Frugality and Happiness

Living a Frugal Lifestyle does not equal misery. People are under the impression that being careful with your spending and saving for retirement, means we are living a deprived life. People think we have a lifestyle like a third world country. That we eat only rice 3 times a day. Wear old sacks for clothes. Recycle toilet paper. Reuse our dental floss, ok I have done that. And live in a mobile home with no a/c. Not true. (well we do eat a lot of rice)

Everyone needs to find their own balance between frugal living now and having enough to live on in the future. You could live like a monk now and save every dollar you can for the future. Or you could spend everything you make now, plus take on debt, and live like a pauper later in live. Or you could find a balance between the two that works for you.

Spend money on what makes you truly happy and on what you enjoy. Did buying another purse when you have 30 in your closet really make you happy? How about that new golf putter you just bought when you have 6 of them getting dusty in your garage? Do your boys really need to go to the barbershop to get their haircut when you could buy a $20 hair-clipper set from Amazon or StuffMart?
Mrs Sardonic and I are working on balancing the two extremes. We enjoy live and do plenty of activities. We just choose carefully and spend wisely. But the choices are ours to make, we are not being dictated to by our finances, we are dictating to our finances. We are in charge and make the decisions.

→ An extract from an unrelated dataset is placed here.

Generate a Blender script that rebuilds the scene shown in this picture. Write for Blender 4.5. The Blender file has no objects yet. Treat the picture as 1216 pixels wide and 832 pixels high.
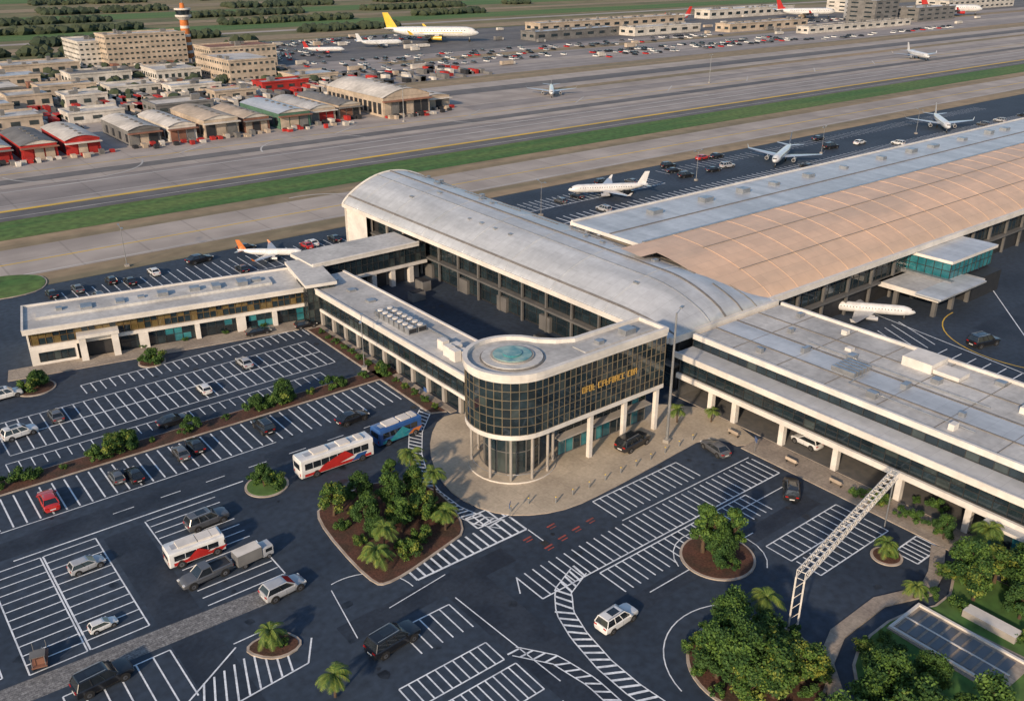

The thing that people need to understand is that we don’t feel deprived or poor. We still spend money, on ourselves, on our kids, on others. We pick and choose carefully. And when we buy something we take our time and research the purchase. Sure at times we make fast, rash choices, we learn and move on. I’m still mulling over purchasing a new iPod Shuffle ($46 at Amazon) to replace the old one that died a week ago (I sweated it to death while running).

We go on vacations. One week at the beach every summer with the whole Fam. Our kids play sports, one in the Fall and one in the Spring. We take the summer and winters off, to save money, to de-emphasize sports a bit, for more family time and less running all over the damn place being chauffeur to our kids.

Growing up we didn’t: play every sport there was, take horseback riding lessons, take archery, participate in plays, do gymnastics, take ballet, go to a different camp every week of the summer. No, we did a few things and spent a ton of time playing outside with our friends (pickup sports, spud, kickball, tag, bb-gun wars, riding bikes). And somehow we survived. I like to think we enjoyed childhood, looking back it seems like it was great. Maybe I'm mis-remembering it, but I don't think so.

Remember when kids used to ride their bikes to places? Now parents drive them to sports practice, drive them to the 7-11, drive them to “play dates”. What in the heck is a play date anyway? What a bunch of dorks people have become, I blame the yuppies.

I hear that nowadays parents even let their kids decide where they want to go to high school. If their kids choose a private high school, mom or dad gets a second job. When I was a kid I was told where I was going to school, at least through high school. And that's another reason why our kids are home-schooled, it's almost free. It actually costs less than the 'free' public schools (with their fees, new clothes, peer pressure purchases). We spend under $200 a year to school a bunch of kids.

Letting our kid’s do all and every activity is hardly a great way to prepare them for the future. We wouldn’t be doing them any favors if we gave into their every whim. I wasn’t put on earth to give them everything they want, I was put here to help get them to heaven (which is crazy hard sometimes).

And believe it or not you don’t have to spend money to have fun. But that’s a good subject for a future post.

Dave Ramsey sums it all up pretty well, “If you will live like no one else, later you can live like no one else.”